**WHAT TO PRODUCE**
Include in the output exactly the lines from the opening of the data through the line containing "SC.cycles.max_bounces = 8", and nothing more.

---

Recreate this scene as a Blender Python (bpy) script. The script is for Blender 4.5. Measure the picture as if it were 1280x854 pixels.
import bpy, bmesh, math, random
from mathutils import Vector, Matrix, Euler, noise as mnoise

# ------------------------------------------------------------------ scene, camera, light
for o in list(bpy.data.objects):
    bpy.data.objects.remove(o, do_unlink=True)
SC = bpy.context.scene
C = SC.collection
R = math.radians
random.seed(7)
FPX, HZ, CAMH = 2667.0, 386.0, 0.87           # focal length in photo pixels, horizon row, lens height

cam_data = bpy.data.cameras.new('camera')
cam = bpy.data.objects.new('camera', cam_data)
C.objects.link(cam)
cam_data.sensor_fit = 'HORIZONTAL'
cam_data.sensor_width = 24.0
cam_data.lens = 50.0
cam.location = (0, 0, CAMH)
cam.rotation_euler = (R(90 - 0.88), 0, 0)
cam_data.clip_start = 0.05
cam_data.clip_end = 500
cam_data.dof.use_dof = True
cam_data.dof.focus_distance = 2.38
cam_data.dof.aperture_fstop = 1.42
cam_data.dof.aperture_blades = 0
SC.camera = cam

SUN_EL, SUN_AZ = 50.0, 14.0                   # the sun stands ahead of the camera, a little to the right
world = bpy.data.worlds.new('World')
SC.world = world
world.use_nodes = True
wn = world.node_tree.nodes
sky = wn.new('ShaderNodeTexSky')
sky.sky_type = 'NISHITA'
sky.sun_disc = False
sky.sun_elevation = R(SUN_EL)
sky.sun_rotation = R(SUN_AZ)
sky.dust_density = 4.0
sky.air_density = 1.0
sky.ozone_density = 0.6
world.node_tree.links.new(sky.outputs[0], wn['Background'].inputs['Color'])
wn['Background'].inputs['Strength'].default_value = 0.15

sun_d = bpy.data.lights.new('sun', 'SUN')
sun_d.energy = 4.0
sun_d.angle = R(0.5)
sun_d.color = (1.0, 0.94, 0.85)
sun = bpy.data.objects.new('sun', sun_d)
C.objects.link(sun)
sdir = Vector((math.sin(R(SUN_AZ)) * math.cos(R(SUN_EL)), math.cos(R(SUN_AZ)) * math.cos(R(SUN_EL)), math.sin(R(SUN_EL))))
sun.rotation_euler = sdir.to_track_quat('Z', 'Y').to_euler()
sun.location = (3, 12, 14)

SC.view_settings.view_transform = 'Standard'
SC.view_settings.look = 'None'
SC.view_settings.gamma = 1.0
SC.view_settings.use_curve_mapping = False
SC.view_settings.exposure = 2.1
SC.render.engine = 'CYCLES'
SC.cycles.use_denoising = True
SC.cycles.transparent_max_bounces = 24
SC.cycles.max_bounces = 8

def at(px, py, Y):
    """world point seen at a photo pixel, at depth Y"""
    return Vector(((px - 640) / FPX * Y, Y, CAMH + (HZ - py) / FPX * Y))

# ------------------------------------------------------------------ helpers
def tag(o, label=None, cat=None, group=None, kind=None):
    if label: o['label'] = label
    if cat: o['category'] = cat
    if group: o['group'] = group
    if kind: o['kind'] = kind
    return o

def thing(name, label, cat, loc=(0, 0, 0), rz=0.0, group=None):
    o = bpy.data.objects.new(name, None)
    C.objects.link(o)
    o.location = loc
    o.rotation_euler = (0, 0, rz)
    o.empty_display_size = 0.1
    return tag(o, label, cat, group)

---

**TASK OUTPUT**
Recreate this scene as a Blender Python (bpy) script. The script is for Blender 4.5. Measure the picture as if it were 1280x854 pixels.
import bpy, bmesh, math, random
from mathutils import Vector, Matrix, Euler, noise as mnoise

# ------------------------------------------------------------------ scene, camera, light
for o in list(bpy.data.objects):
    bpy.data.objects.remove(o, do_unlink=True)
SC = bpy.context.scene
C = SC.collection
R = math.radians
random.seed(7)
FPX, HZ, CAMH = 2667.0, 386.0, 0.87           # focal length in photo pixels, horizon row, lens height

cam_data = bpy.data.cameras.new('camera')
cam = bpy.data.objects.new('camera', cam_data)
C.objects.link(cam)
cam_data.sensor_fit = 'HORIZONTAL'
cam_data.sensor_width = 24.0
cam_data.lens = 50.0
cam.location = (0, 0, CAMH)
cam.rotation_euler = (R(90 - 0.88), 0, 0)
cam_data.clip_start = 0.05
cam_data.clip_end = 500
cam_data.dof.use_dof = True
cam_data.dof.focus_distance = 2.38
cam_data.dof.aperture_fstop = 1.42
cam_data.dof.aperture_blades = 0
SC.camera = cam

SUN_EL, SUN_AZ = 50.0, 14.0                   # the sun stands ahead of the camera, a little to the right
world = bpy.data.worlds.new('World')
SC.world = world
world.use_nodes = True
wn = world.node_tree.nodes
sky = wn.new('ShaderNodeTexSky')
sky.sky_type = 'NISHITA'
sky.sun_disc = False
sky.sun_elevation = R(SUN_EL)
sky.sun_rotation = R(SUN_AZ)
sky.dust_density = 4.0
sky.air_density = 1.0
sky.ozone_density = 0.6
world.node_tree.links.new(sky.outputs[0], wn['Background'].inputs['Color'])
wn['Background'].inputs['Strength'].default_value = 0.15

sun_d = bpy.data.lights.new('sun', 'SUN')
sun_d.energy = 4.0
sun_d.angle = R(0.5)
sun_d.color = (1.0, 0.94, 0.85)
sun = bpy.data.objects.new('sun', sun_d)
C.objects.link(sun)
sdir = Vector((math.sin(R(SUN_AZ)) * math.cos(R(SUN_EL)), math.cos(R(SUN_AZ)) * math.cos(R(SUN_EL)), math.sin(R(SUN_EL))))
sun.rotation_euler = sdir.to_track_quat('Z', 'Y').to_euler()
sun.location = (3, 12, 14)

SC.view_settings.view_transform = 'Standard'
SC.view_settings.look = 'None'
SC.view_settings.gamma = 1.0
SC.view_settings.use_curve_mapping = False
SC.view_settings.exposure = 2.1
SC.render.engine = 'CYCLES'
SC.cycles.use_denoising = True
SC.cycles.transparent_max_bounces = 24
SC.cycles.max_bounces = 8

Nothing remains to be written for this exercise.